Take the entries below and print only the lines from the one with "Generate a Blender" through the one with "S.camera = cam_ob", exactly as they stand, both ends included.

[3D scene scripts]

────────────────

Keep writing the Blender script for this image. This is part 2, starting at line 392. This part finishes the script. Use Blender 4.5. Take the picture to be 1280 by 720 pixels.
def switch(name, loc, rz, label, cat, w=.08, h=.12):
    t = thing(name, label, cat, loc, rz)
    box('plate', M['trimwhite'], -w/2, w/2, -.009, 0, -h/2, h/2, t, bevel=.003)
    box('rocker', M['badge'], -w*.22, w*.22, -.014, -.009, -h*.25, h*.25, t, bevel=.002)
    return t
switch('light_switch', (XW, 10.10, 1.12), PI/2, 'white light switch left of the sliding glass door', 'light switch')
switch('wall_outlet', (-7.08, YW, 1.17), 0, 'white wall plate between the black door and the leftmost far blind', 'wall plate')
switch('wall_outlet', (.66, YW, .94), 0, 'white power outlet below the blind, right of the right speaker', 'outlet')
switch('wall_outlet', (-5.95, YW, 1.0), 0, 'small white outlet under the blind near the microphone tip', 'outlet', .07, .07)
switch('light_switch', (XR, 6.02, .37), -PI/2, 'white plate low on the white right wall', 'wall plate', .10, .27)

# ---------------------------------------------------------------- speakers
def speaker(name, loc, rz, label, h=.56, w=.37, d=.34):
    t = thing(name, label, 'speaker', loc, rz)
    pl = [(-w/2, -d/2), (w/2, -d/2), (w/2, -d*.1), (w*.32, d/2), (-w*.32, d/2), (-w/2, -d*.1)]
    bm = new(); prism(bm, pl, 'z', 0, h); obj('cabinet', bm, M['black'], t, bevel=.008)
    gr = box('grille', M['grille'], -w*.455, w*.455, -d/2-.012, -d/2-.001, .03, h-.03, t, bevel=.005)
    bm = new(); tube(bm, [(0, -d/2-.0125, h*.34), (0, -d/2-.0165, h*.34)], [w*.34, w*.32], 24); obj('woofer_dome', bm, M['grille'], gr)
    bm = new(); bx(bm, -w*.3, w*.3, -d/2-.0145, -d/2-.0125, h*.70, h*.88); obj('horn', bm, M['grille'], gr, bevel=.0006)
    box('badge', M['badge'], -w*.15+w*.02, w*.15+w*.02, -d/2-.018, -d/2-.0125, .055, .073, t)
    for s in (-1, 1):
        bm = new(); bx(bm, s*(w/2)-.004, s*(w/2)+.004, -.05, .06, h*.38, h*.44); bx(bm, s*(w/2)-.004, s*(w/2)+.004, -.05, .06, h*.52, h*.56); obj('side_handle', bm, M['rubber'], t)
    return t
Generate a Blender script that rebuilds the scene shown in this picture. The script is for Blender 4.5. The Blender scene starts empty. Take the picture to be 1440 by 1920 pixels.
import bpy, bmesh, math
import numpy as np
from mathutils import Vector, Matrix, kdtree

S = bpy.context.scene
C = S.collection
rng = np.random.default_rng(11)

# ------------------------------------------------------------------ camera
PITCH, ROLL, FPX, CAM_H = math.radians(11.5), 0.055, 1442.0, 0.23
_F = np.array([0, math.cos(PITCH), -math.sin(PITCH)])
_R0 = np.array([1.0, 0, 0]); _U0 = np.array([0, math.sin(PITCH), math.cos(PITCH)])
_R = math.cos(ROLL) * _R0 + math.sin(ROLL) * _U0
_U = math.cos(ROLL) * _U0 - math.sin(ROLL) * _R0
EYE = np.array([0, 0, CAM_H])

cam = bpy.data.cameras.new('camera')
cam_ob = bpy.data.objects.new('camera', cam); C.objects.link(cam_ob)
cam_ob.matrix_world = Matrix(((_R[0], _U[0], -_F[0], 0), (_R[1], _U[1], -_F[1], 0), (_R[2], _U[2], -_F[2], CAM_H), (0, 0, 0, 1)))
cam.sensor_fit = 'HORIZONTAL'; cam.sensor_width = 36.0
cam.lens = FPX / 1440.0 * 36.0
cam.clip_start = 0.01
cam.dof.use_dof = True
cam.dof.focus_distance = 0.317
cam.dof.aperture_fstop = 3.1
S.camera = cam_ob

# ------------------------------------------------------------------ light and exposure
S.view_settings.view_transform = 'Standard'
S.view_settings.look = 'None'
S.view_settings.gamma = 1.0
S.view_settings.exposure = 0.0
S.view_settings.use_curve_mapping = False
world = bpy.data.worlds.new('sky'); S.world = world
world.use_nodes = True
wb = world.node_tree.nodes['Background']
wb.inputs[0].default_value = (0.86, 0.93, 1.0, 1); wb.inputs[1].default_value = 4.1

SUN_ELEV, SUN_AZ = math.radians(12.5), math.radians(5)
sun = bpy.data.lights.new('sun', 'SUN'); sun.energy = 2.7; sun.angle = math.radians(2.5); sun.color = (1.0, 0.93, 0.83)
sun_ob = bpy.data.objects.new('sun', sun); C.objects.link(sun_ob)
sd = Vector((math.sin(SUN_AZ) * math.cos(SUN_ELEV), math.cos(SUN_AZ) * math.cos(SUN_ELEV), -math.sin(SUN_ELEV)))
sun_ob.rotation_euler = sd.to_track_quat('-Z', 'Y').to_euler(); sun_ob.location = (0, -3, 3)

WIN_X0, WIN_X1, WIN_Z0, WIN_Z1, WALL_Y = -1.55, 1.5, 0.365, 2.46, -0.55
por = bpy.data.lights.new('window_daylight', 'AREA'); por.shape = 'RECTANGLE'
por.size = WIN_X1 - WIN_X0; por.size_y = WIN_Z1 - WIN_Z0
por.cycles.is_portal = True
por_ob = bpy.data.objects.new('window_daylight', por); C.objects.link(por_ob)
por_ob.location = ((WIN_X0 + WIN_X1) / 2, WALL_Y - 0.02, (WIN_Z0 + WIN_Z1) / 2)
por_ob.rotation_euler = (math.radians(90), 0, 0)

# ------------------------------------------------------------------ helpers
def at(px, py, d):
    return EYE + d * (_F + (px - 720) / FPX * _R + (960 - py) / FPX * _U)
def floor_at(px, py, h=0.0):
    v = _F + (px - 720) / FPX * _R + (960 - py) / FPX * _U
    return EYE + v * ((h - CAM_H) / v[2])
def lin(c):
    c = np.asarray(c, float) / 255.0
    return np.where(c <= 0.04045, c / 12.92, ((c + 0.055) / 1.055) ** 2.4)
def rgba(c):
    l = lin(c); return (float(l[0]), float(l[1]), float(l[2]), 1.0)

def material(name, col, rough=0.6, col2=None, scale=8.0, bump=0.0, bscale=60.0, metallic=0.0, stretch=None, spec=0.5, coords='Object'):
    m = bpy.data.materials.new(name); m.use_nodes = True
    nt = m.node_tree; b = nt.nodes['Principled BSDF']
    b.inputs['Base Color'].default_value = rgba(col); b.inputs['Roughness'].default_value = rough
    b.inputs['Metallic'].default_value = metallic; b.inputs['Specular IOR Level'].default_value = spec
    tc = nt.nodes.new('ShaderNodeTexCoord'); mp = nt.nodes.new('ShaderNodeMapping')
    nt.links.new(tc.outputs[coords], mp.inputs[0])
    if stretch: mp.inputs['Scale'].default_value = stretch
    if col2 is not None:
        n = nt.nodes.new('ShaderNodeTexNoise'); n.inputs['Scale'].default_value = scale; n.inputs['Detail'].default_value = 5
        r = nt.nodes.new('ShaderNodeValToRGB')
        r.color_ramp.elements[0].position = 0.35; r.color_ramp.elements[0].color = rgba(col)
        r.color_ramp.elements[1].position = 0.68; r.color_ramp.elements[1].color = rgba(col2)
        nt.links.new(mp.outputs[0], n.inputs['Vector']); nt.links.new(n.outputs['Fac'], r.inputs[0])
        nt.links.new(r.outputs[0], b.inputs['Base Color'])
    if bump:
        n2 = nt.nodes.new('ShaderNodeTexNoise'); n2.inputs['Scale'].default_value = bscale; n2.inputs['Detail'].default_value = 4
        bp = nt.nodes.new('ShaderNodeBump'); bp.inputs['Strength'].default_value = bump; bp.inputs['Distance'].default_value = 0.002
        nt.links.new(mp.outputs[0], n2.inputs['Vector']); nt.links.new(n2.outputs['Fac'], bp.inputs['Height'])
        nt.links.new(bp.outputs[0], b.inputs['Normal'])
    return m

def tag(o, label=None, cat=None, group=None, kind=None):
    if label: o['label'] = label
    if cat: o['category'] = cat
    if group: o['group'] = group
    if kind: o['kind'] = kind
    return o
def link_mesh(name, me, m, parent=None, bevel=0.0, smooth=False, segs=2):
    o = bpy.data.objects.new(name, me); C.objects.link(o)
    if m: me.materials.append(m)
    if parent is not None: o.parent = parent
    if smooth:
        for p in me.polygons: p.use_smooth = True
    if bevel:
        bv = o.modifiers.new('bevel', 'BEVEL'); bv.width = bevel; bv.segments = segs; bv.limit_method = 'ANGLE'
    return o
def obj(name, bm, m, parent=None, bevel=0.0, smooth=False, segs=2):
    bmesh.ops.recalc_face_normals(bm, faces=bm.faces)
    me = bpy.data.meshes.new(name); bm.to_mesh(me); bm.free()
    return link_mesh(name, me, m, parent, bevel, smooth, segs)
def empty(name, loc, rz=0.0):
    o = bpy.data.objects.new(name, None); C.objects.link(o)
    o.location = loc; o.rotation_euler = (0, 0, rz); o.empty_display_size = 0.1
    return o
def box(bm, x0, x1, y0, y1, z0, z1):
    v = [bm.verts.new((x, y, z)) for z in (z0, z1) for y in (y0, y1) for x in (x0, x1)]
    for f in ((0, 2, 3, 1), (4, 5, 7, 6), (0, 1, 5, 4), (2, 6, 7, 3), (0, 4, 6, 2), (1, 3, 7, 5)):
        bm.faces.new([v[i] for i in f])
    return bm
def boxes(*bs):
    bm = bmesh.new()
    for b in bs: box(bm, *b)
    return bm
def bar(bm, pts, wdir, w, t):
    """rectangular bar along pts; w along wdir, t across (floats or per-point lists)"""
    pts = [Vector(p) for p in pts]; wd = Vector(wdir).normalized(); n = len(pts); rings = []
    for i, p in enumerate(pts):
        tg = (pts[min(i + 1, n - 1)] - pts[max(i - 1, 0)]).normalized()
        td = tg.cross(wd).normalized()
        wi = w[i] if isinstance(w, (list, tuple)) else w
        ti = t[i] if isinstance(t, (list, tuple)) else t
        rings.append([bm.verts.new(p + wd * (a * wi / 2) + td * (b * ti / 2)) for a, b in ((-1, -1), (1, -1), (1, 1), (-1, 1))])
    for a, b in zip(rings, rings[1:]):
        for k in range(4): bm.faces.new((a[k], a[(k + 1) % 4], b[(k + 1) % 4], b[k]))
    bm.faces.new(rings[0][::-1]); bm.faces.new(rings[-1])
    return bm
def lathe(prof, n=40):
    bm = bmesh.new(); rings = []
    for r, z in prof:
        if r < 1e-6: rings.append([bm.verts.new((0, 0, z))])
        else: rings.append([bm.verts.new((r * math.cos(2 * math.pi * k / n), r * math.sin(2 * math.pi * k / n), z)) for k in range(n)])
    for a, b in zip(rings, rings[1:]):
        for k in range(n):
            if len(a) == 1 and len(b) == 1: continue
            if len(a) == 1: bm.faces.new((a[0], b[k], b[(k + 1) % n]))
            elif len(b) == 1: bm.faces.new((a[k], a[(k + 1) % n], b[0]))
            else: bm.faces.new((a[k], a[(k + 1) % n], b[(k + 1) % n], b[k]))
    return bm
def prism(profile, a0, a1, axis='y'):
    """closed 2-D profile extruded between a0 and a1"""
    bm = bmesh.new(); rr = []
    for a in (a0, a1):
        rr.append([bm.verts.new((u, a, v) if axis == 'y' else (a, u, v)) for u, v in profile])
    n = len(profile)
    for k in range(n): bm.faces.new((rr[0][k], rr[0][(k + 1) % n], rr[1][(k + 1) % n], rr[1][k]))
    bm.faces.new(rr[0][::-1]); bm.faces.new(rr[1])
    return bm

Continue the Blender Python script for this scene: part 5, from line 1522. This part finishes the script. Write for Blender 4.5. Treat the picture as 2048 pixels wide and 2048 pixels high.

────────────────

**Written reply**:
Generate a Blender script that rebuilds the scene shown in this picture. The script is for Blender 4.5. The Blender scene starts empty. Take the picture to be 1440 by 1920 pixels.
import bpy, bmesh, math
import numpy as np
from mathutils import Vector, Matrix, kdtree

S = bpy.context.scene
C = S.collection
rng = np.random.default_rng(11)

# ------------------------------------------------------------------ camera
PITCH, ROLL, FPX, CAM_H = math.radians(11.5), 0.055, 1442.0, 0.23
_F = np.array([0, math.cos(PITCH), -math.sin(PITCH)])
_R0 = np.array([1.0, 0, 0]); _U0 = np.array([0, math.sin(PITCH), math.cos(PITCH)])
_R = math.cos(ROLL) * _R0 + math.sin(ROLL) * _U0
_U = math.cos(ROLL) * _U0 - math.sin(ROLL) * _R0
EYE = np.array([0, 0, CAM_H])

cam = bpy.data.cameras.new('camera')
cam_ob = bpy.data.objects.new('camera', cam); C.objects.link(cam_ob)
cam_ob.matrix_world = Matrix(((_R[0], _U[0], -_F[0], 0), (_R[1], _U[1], -_F[1], 0), (_R[2], _U[2], -_F[2], CAM_H), (0, 0, 0, 1)))
cam.sensor_fit = 'HORIZONTAL'; cam.sensor_width = 36.0
cam.lens = FPX / 1440.0 * 36.0
cam.clip_start = 0.01
cam.dof.use_dof = True
cam.dof.focus_distance = 0.317
cam.dof.aperture_fstop = 3.1
S.camera = cam_ob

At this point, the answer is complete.